The Pivetta heist: The trade acquiring Sox best starter shaping up to Bloom's biggest steal

Jun. 30—What do Heathcliff Slocumb and Heath Hembree have in common besides similar sounding names?

Both were 31-year-old right-handed relief pitchers who had established big league track records at the time they were traded by the Boston Red Sox. Slocumb was a former all-star, Hembree a World Series champion, and both were viewed as the solution to their new teams' bullpen woes.

With the benefit of hindsight, it's clear they have something else in common too. They were at the center of two of the biggest heists in Red Sox history.

The 1997 trade that sent Slocumb to the Seattle Mariners has long been regarded as one of the most lopsided trades in baseball history. Slocumb went on to pitch one and a half unremarkable seasons for Seattle while Boston got back prospects Jason Varitek and Derek Lowe, who went on to become key pillars of the 2004 World Series championship team and are both now enshrined in the Red Sox Hall of Fame.

That kind of fleecing is pretty hard to top, but Chaim Bloom's 2020 trade of Hembree and fellow reliever Brandon Workman to the Philadelphia Phillies for starting pitchers Nick Pivetta and prospect Connor Seabold might be the closest any Red Sox decision maker has come since.

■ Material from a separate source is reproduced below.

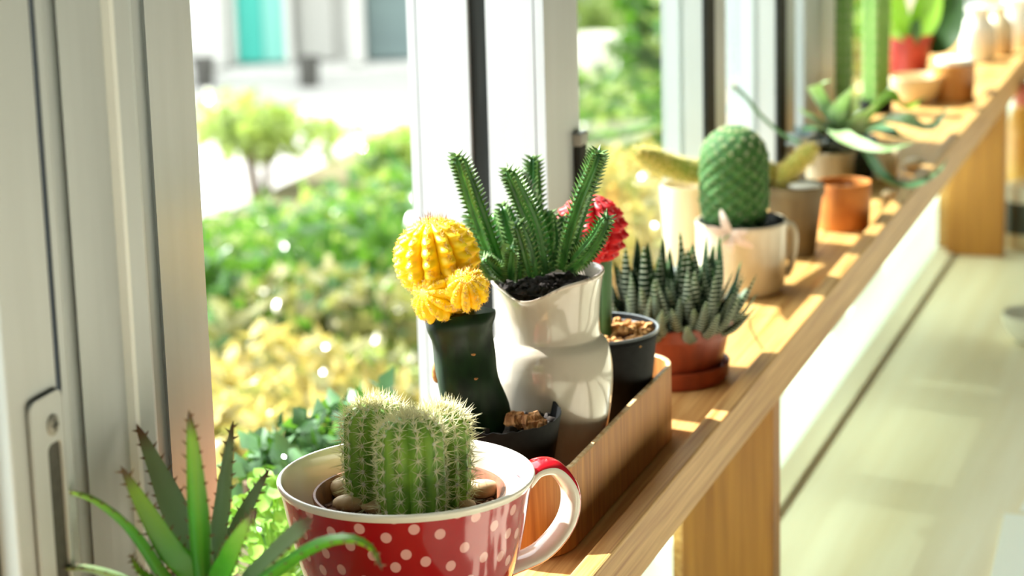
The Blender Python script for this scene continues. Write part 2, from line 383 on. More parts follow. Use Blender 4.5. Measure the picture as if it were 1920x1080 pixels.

Pivetta, who had been a sub-replacement level pitcher though most of his first three years in Philadelphia, has blossomed into a rotation mainstay and now an All-Star candidate since his arrival in Boston. After showing flashes of greatness at times last year, Pivetta has emerged as Boston's best pitcher in 2022, overcoming a terrible start to help fuel the club's recent surge back into playoff contention.

Over his last 10 starts Pivetta has gone 8-1 with a 1.85 ERA, holding opponents to just a .185 average and .536 OPS over that stretch while going at least six innings in nine of the 10 outings. He also pitched a complete game to beat the reigning American League champion Houston Astros and in his last two starts topped fellow playoff contenders St. Louis and Cleveland to help the Red Sox earn some of their biggest series wins to date.

Pivetta's run of dominance has been especially important with Chris Sale, Nathan Eovaldi and Garrett Whitlock all out with injuries, and Wednesday night he'll get the ball in the club's series finale against the Toronto Blue Jays, arguably the biggest regular season game of the season so far.

Landing a quality starting pitcher for a pair of relievers by itself would have been enough to make the deal a win, but the trade looks even better given the other parts involved.

From the Phillies' perspective, they did not get what they hoped for out of the deal. Hembree only threw 9.1 innings in a Phillies uniform and posted a 12.54 ERA before signing with Cleveland the following offseason. Workman wasn't any better, throwing 13.0 innings with a 6.92 ERA for the Phillies before eventually finding his way back to Boston. Philadelphia went 19-20 after the trade, finished with a bullpen ERA of 7.06 and did not make that year's expanded postseason field.

Pivetta, meanwhile, has thrown 253.2 innings and counting with Boston, going 19-13 with a 3.97 ERA. and that doesn't even factor in what Seabold could contribute down the line.

While there's no doubt Seabold hasn't looked great in his two big league starts so far — he got lit up by the Blue Jays in Monday's emergency spot start — he's still been dominant in Triple-A this spring and has demonstrated some intriguing potential. The 21 swing and misses he generated against Toronto were the most by a Red Sox starter in a game this season, and even if you're not sold on his potential as an MLB starter he could still prove useful as a depth option or a potential trade piece.

It would be something if Seabold wound up helping facilitate another big trade deadline acquisition, and Bloom turning two expendable relief pitchers into an All-Star caliber starter and another impact player would be the baseball equivalent of starting with a paper clip and flipping it into a house.

But that would just be the icing on the cake. Even if Seabold never makes a meaningful contribution, this will still go down as an all-time trade for the Red Sox right up there with the Slocumb deal struck nearly 25 years ago.